### [EXERCISE AIM]
Print the lines of the listing below verbatim from its first line through the line bearing "COL = SC.collection". Any pictures are to be omitted.

### [DATA PROVIDED]
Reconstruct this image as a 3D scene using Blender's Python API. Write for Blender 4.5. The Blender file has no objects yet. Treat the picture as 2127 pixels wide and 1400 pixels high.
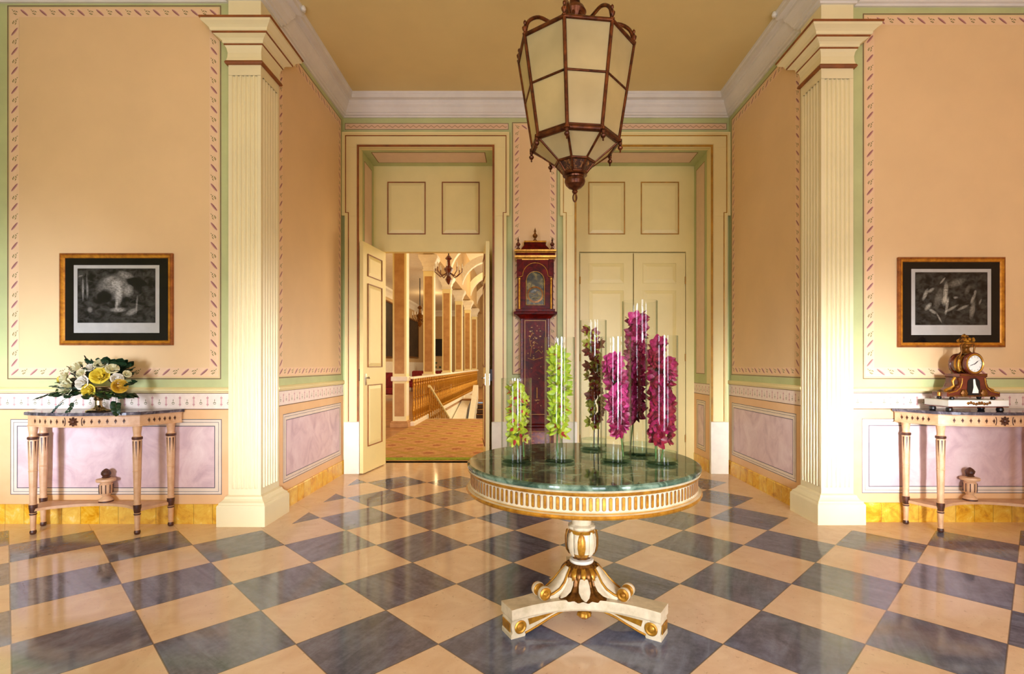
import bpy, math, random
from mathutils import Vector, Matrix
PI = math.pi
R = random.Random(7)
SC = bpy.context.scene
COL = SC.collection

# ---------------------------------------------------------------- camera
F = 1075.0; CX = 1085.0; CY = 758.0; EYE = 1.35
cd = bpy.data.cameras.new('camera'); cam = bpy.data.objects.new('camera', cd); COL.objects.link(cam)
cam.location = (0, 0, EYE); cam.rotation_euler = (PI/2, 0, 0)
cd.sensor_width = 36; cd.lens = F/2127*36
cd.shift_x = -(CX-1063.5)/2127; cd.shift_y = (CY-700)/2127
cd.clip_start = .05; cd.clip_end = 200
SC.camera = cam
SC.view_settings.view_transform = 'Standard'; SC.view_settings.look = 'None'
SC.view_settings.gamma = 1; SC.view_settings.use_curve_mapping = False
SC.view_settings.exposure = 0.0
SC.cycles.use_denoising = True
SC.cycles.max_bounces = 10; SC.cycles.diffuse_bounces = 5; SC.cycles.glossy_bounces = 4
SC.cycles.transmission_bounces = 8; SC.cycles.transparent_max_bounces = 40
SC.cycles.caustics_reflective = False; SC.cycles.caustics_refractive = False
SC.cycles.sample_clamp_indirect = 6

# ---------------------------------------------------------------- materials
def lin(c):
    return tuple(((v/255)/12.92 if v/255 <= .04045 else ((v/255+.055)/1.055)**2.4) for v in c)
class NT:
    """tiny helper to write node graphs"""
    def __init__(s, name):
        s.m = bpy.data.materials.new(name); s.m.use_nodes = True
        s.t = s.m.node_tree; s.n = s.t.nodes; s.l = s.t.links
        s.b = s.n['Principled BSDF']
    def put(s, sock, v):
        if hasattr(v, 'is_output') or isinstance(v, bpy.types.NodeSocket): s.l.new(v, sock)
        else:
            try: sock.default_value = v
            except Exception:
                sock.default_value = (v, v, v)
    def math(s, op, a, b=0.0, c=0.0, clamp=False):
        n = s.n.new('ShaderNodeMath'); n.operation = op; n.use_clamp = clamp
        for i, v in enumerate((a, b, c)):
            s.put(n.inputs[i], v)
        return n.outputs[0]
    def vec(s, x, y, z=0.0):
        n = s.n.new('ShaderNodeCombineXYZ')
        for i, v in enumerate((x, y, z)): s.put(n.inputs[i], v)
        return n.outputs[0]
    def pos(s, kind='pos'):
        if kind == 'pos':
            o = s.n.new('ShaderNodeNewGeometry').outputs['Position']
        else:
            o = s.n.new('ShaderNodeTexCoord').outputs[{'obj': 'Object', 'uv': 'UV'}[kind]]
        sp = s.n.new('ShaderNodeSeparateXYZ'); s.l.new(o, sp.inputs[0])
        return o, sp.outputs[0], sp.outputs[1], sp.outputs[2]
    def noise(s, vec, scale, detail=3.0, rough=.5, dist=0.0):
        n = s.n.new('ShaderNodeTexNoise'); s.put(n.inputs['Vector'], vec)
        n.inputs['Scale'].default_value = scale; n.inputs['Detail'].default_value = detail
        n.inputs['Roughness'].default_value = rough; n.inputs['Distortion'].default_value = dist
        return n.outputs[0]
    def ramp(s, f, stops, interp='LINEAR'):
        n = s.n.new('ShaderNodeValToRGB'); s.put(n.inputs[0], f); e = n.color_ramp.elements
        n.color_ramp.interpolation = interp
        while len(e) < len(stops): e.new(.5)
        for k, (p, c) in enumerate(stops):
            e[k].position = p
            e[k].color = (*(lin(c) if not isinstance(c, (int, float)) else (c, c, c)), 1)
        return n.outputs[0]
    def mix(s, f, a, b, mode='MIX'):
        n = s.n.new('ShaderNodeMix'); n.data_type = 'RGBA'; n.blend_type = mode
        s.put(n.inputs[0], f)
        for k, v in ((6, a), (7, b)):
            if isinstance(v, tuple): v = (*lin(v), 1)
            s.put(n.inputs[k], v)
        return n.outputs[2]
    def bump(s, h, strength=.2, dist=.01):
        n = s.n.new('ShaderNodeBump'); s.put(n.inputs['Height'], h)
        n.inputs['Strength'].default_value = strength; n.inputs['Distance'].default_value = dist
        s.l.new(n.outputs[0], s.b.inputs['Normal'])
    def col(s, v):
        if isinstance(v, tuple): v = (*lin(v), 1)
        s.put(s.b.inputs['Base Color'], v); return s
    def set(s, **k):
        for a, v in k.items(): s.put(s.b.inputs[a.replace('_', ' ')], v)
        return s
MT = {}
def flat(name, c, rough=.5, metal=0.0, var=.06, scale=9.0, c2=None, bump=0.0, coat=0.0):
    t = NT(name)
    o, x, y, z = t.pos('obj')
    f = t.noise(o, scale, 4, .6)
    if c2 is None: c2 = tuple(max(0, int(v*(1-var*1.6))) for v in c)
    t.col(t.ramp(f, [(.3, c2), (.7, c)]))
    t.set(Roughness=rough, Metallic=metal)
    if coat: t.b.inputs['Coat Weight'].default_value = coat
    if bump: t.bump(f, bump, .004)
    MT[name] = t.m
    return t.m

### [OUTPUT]
Reconstruct this image as a 3D scene using Blender's Python API. Write for Blender 4.5. The Blender file has no objects yet. Treat the picture as 2127 pixels wide and 1400 pixels high.
import bpy, math, random
from mathutils import Vector, Matrix
PI = math.pi
R = random.Random(7)
SC = bpy.context.scene
COL = SC.collection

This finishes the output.